29 de jun. de 2012

Outro exercício da oficina de Prosa Narrativa: escrever carta a partir do quadro "A má notícia" de Belmiro de Almeida.


Minha querida Duília,

     Posso, de antemão, vislumbrar o sobressalto que lhe atrapalhou o bordado quando a criada anunciou a chegada desta carta: a senhora certamente pensando tratar-se de mais uma das anônimas que ameaçam revelar nosso segredo, surpreendendo-se com minha ousadia em enviar, bem debaixo do bigode de seu marido, esta carta que tenho ainda em minhas mãos. Nesse mesmo quadro, vejo-a maquinando uma boa desculpa para escapar do olhar inquisidor do canalha que já indaga sobre o remetente e, antes que tal imagem volte às profundezas obscuras da imaginação, consigo testemunhar seus passos apressados para o quarto onde não será interrompida. Não me furto de perguntar: deste as duas voltas na tranca da porta? Conhecendo-a já com certa intimidade, sei que não e, por isso mesmo, é meu dever concluir logo o que reluto em dizer.
     Não devemos mais nos ver. Dói-me o peito dizer tal coisa, como se uma das flechas cravadas no santo Sebastião tivesse também me trespassado a carne. Saiba a senhora que o amor outrora declarado ainda existe e é forte como o fogo da lareira que tenho agora aceso, mas temo, sobretudo, pela senhora. Não crês no que digo? Pois tenha em mente que, se fecho os olhos, ainda posso vê-la como na primeira vez: o vestido de baile da senhora rodopiando naquele salão elegante, o aroma fresco da lavanda que usaste naquela noite sublime, o olhar discreto que trocamos. Da mesma forma, sem ter presenciado com estes olhos, apenas pelo que me contaste, posso vislumbrar os maus tratos de seu marido, aquele crápula. E justamente por isto, por saber do que o bandido é capaz, julgo ser demasiado arriscado continuarmos a nos ver. Esses meses foram deliciosos, mas bem sabes que o laço da corda está a cada dia mais estreito.
     Rogo-lhe que não tenhas nenhuma atitude monumental. Deixe os arroubos para as leituras ou para os sonhos. Sejamos sensatos e equilibrados neste momento. Prudentes, eu diria, como nos esquecemos de ser em todo este idílio amoroso. Portanto, minha senhora Duília, minha querida Duília, queime esta carta e livre-se dos vestígios. Não tente me encontrar. Sim, vou desaparecer por uns tempos e não posso confiar meu destino a ninguém, pois qualquer um, amigo ou adversário, pode ser o autor das tais cartas anônimas que destroem nosso laço.

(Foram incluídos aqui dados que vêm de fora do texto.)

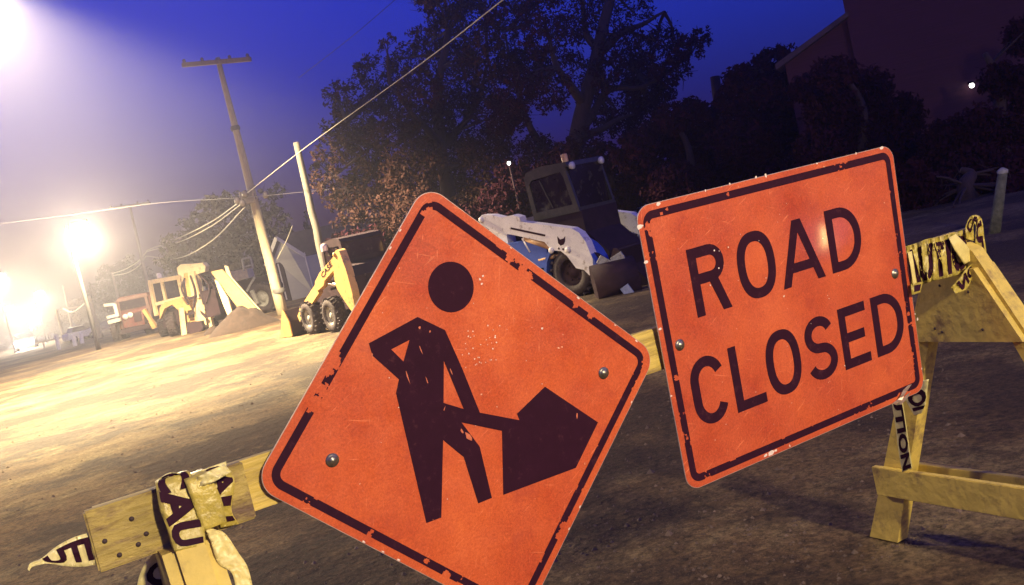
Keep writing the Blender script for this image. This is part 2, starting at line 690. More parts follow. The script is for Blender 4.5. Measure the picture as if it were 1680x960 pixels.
def a_frame(x):
    ya, za = 1.663, 0.895
    for s, nm_ in ((1, 'leg'), (-1, 'leg')):
        mb = MB()
        foot = 1.663 + s * 0.425
        lo = Vector((x, foot, 0.002))
        hi = Vector((x, ya + s * 0.035, za - 0.02))
        # leg profile in the y-z plane, cut level at the ground
        hw = 0.052
        prof = [(foot - hw, 0.002), (foot + hw, 0.002), (ya + s * 0.035 + hw * 0.9, za - 0.03), (ya + s * 0.035 - hw * 0.9, za - 0.03)]
        if s > 0:
            prof = [(foot - hw, 0.002), (foot + hw, 0.002), (ya + 0.06, za), (ya + 0.012, za)]
        else:
            prof = [(foot - hw, 0.002), (foot + hw, 0.002), (ya - 0.013, za - 0.0), (ya - 0.062, za - 0.035)]
        mb.prism([prof], lambda u, v, w: Vector((w, u, v)), x - 0.022, x + 0.022)
        mb.build(nm_, Y_PAINT, bar)
    for side in (-1, 1):
        mb = MB()
        x0, x1 = (x - 0.042, x - 0.0225) if side < 0 else (x + 0.0225, x + 0.042)
        prof = [(1.663 - 0.165, 0.628), (1.663 + 0.165, 0.628), (1.663 + 0.07, 0.818), (1.663 - 0.07, 0.818)]
        mb.prism([prof], lambda u, v, w: Vector((w, u, v)), x0, x1)
        g = mb.build('gusset_board', Y_PAINT, bar)
        for q in ((1.60, 0.66), (1.72, 0.655), (1.74, 0.665), (1.62, 0.76), (1.7, 0.78)):
            nb = MB()
            nb.lathe([(0.0001, 0.002), (0.003, 0.0015), (0.004, 0)], Matrix.Translation((x0 if side < 0 else x1, q[0], q[1])) @ Matrix.Rotation(R(-90 if side < 0 else 90), 4, 'Y'), 8)
            nb.build('nail', NAIL, g)
        mb = MB()
        mb.box((x0, 1.663 - 0.40, 0.155), (x1, 1.663 + 0.395, 0.243), bev=0.002)
        mb.build('cross_brace', Y_PAINT, bar)


a_frame(0.187)
a_frame(2.185)

# ------------------------------------------------------------------ the two signs
D_SIGN, CZ, TT = 1.6376, 0.8669, math.tan(-0.0567)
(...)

Sinceramente, espero poder ainda revê-la. E que este tempo seja breve.


Do sempre seu,

Carlos.



2 comentários:

Bibi disse...

Adorei sua visita ao BibideBicicleta, na realidade, a sua adesão ao Mural da Fama Ciclista, como eu chamo a caixinha onde aparece a foto de quem resolveu me seguir :)
Gostei muito de saber que você gosta de escrever, ama as letras da mesma forma que eu, em constante composição. E fiquei intrigada com o exercício sobre o quadro. Onde pediram para vc fazer? Vc faz algum curso? Gostei das soluções!
Beijos e volte sempre!

Diogo disse...

Oi Bibi! Fiz esse exercício pra oficina de prosa narrativa que fiz na PUC-Rio com a profa. Pina Coco. Após a oficina formamos um grupo literário e continuamos a desenvolver a escrita.